Du même coup, le recours au juge comme arbitre est une démarche naturelle. La discussion autour de la loi est ouverte à tous. Tout recours au droit s’inscrit dans le prolongement naturel du droit de la personne à l’invoquer pour elle-même ou à en discuter l’application. Il n’y a pas d’interdit puisque la loi constitutionnelle elle-même peut être discutée à l’occasion de n’importe quel litige par n’importe quel sujet de droit.

La démarche française est radicalement différente, quels que soient les gargarismes dont nous nous gratifions en nous posant en patrie des libertés et des droits de l’homme. C’est une ambition d’autant plus forte proclamée par nous, français, que notre réalité sociale en est constamment éloignée.

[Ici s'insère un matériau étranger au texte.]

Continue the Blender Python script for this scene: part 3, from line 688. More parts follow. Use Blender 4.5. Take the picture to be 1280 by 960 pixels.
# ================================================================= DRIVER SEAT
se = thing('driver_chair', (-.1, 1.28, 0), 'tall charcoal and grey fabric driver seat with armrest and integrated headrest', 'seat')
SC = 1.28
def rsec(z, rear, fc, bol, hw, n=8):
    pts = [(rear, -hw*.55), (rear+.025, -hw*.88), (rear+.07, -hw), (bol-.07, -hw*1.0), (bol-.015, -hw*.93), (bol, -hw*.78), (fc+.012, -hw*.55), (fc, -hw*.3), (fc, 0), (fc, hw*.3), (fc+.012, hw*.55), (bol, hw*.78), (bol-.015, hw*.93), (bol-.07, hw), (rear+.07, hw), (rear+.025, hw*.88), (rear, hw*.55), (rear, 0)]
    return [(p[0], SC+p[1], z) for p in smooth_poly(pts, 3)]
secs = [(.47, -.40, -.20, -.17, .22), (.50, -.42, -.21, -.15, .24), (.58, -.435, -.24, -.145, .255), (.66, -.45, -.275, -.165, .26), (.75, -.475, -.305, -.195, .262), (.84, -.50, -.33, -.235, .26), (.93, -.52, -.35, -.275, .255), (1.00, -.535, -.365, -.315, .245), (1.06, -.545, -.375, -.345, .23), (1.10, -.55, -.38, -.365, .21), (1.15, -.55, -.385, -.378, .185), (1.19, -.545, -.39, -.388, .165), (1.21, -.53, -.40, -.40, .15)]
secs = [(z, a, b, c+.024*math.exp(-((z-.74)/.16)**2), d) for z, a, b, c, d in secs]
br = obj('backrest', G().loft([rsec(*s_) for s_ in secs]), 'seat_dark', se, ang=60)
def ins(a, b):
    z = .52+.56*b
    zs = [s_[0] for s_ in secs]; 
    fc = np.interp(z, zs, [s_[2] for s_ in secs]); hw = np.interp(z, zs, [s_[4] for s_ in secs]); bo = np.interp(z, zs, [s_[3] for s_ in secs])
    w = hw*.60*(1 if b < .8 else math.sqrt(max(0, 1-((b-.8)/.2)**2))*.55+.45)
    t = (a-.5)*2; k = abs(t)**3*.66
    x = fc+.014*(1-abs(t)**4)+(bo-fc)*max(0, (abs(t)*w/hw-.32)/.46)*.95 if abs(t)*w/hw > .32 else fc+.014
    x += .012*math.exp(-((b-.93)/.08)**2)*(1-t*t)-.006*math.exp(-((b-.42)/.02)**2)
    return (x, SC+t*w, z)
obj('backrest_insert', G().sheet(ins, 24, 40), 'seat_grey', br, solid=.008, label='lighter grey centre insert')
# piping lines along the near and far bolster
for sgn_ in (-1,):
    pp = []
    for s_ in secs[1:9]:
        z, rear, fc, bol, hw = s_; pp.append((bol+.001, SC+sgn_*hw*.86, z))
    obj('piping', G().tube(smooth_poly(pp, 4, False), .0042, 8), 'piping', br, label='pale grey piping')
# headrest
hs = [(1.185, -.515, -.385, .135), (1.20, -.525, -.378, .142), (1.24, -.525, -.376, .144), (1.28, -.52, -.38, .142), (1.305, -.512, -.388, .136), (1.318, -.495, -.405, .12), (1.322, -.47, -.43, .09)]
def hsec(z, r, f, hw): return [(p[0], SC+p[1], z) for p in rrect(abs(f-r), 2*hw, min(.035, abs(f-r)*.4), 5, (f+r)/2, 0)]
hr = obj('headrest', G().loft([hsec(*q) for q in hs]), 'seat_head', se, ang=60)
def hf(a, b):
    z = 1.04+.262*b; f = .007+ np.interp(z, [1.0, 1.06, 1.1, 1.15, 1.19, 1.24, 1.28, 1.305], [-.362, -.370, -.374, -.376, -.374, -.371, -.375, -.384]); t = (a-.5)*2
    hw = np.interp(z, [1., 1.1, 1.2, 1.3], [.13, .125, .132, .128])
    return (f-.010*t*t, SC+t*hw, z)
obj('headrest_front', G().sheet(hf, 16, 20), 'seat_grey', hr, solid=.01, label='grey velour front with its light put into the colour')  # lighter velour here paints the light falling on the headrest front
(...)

En France, l’État est premier. La loi est l’expression de sa volonté. Les individus ont une marge de droits et de libertés subsidiaire par rapport à l’État et du même coup, ont d’autant moins la religion de la loi qu’ils la perçoivent non comme protectrice de leurs droits ou de leurs libertés, mais comme instrument de la volonté étatique.

Par voie de conséquence, le recours aux tribunaux est volontiers assimilé à l’esprit de chicane, le contrat d’adhésion est toujours préféré au contrat négocié et l’État a choisi de se juger lui-même à travers un système original qui, bien avant que le judiciaire n’y soit contraint, s’accommode depuis 180 ans du déni de justice.

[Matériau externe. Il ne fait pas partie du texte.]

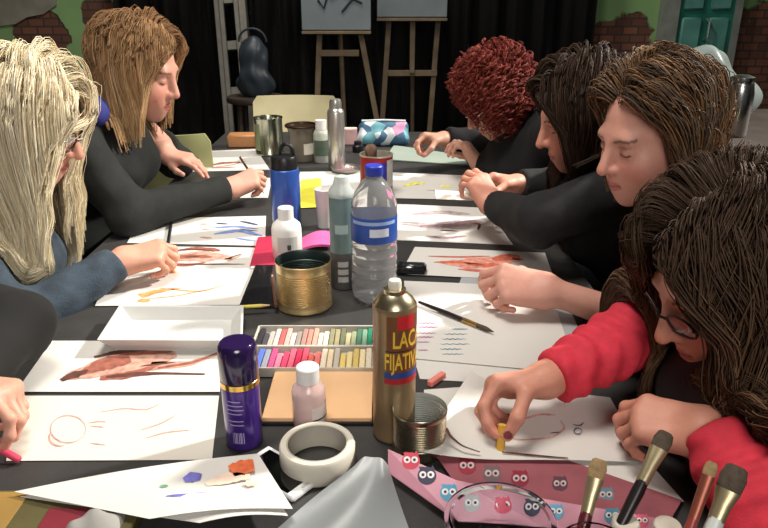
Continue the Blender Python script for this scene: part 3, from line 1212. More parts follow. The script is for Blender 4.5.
# low dark cabinet behind the right-hand sitters, carrying a bag and a flask
dk = M('dark_stained_wood', (52, 40, 34), 0.6, var=0.25, scale=12)
cb = thing('side_cabinet', 'low dark wooden cabinet behind the women on the right', 'cabinet', (1.25, 2.45, 0))
MB().bbox((1.0, 2.10, 0.06), (1.9, 2.75, 0.86), 0.004).build('body', dk, cb)
MB().bbox((0.99, 2.07, 0.86), (1.93, 2.78, 0.89), 0.004).build('top_board', dk, cb)
MB().box((1.08, 2.14, 0.0), (1.86, 2.71, 0.06)).build('plinth', dk, cb)
for i in range(2):
    d = MB().bbox((1.06 + 0.42 * i, 2.085, 0.10), (1.46 + 0.42 * i, 2.10, 0.84), 0.003).build('door', dk, cb)
for i, d in enumerate([o for o in cb.children if o.name.startswith('door')]):
    MB().tube([(1.43 + 0.08 * i, 2.085, 0.5), (1.43 + 0.08 * i, 2.066, 0.5)], 0.012, 12).build('knob', steel, d)

# ================================================================== BACK OF THE ROOM
alu = M('aluminium', (126, 122, 114), 0.45, 0.7, var=0.1)
alu_d = M('dull_aluminium', (120, 118, 110), 0.5, 0.6, var=0.15)
Yl = 4.35
top_c, bot_c = atY(225, -60, Yl + 0.35), atY(241, 128, Yl)
a0 = bot_c + (bot_c - top_c) * (bot_c[2] / (top_c[2] - bot_c[2]))
ld = thing('folding_ladder', 'folded aluminium ladder leaning at the back left', 'ladder', a0)
dv = nrm(top_c - a0)
sv = nrm(np.cross(dv, [0, 1, 0]))
wv = np.cross(sv, dv)
for k in (-1, 1):
    MB().obox(a0 + dv * 0.95 + sv * 0.075 * k, sv, dv, wv, 0.022, 0.95, 0.03, 0.004).build('rail', alu, ld)
for k in range(6):
    MB().obox(a0 + dv * (0.22 + 0.28 * k), sv, dv, wv, 0.085, 0.028, 0.02, 0.003).build('tread', alu_d, ld)
bl = MB()
for k in (-1, 1):
    bl.obox(a0 + dv * 0.93 + sv * 0.045 * k + wv * -0.05, sv, dv, wv, 0.014, 0.90, 0.012, 0.003)
bl.build('rear_frame', alu_d, ld)

# bluish carrier bag on the floor stool behind
st = atY(256, 96, 4.0)
sx, sy = st[0], st[1]
sl = thing('wooden_stool', 'dark wooden stool holding a bluish bag at the back', 'stool', (sx, sy, 0))
MB().lathe([(0, st[2] - 0.03), (0.16, st[2] - 0.03), (0.165, st[2] - 0.015), (0.16, st[2]), (0, st[2])], (sx, sy, 0), 28).build('seat', dk, sl)
for a in range(4):
    q = (math.cos(a * 1.571 + 0.785), math.sin(a * 1.571 + 0.785))
    MB().tube([(sx + 0.15 * q[0], sy + 0.15 * q[1], 0), (sx + 0.11 * q[0], sy + 0.11 * q[1], st[2] - 0.03)], 0.016, 8).build('leg', dk, sl)
bagm = M('blue_grey_plastic', (46, 54, 62), 0.45, var=0.2, scale=12, alpha=0.85)
bz = st[2]
bf = uni([rc((sx, sy, bz + 0.07), (sx, sy, bz + 0.24), 0.088, 0.075), ell((sx + 0.01, sy, bz + 0.06), (0.095, 0.07, 0.06))], 0.05)
v, f = surf(lambda p: np.maximum(bf(p) + fold(p, 0.006, 40), bz + 0.001 - p[:, 2]), (sx - 0.2, sy - 0.2, bz - 0.03), (sx + 0.2, sy + 0.2, bz + 0.40), 0.008)
bag = mk('carrier_bag', v, f, bagm, origin=(sx, sy, bz), smooth=True)
tag(bag, 'bluish plastic bag with a looped handle on the stool', 'bag')
MB().tube([(sx + 0.075 * math.cos(a), sy, bz + 0.29 + 0.07 * math.sin(a)) for a in np.linspace(0, math.pi, 14)], 0.006, 8).build('handle', bagm, bag)

# two easels with canvases
pine = M('dull_pine', (112, 96, 74), 0.6, var=0.2, scale=14)
canv = M('blue_grey_canvas', (116, 126, 130), 0.8, var=0.10, scale=9)
ink = M('dark_paint', (40, 44, 50), 0.7)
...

Rien ne changera donc dans ce noble et vieux pays aussi longtemps que les sujets de droit n’auront pas revendiqué avec force et partout leur droit au droit comme mesure de leurs libertés individuelles et de leur dignité. Pour ce faire, il appartient aux avocats d’être pour leurs concitoyens disponibles et accessibles, depuis l’affaire commerciale la plus prestigieuse jusqu’au plus simple conseil de proximité. Et il appartient aux juges de ne pas accepter la situation de pénurie qui leur est imposée, afin de pouvoir traiter chaque affaire comme une affaire unique au service de ceux qui les appellent et non pas au service de l’État qui, après les avoir tenus en bride depuis la monarchie, tente de les assujettir par l’état de nécessité qui est une autre forme de la tyrannie.

Enfin, c’est notre rôle conjoint, avocat et juge, que de faire prendre conscience à la représentation parlementaire que sans une augmentation significative du budget de l’institution judiciaire, les protestations, les bonnes intentions et les ratiocinations politiciennes ne serviront que l’imposture au lieu de servir la justice.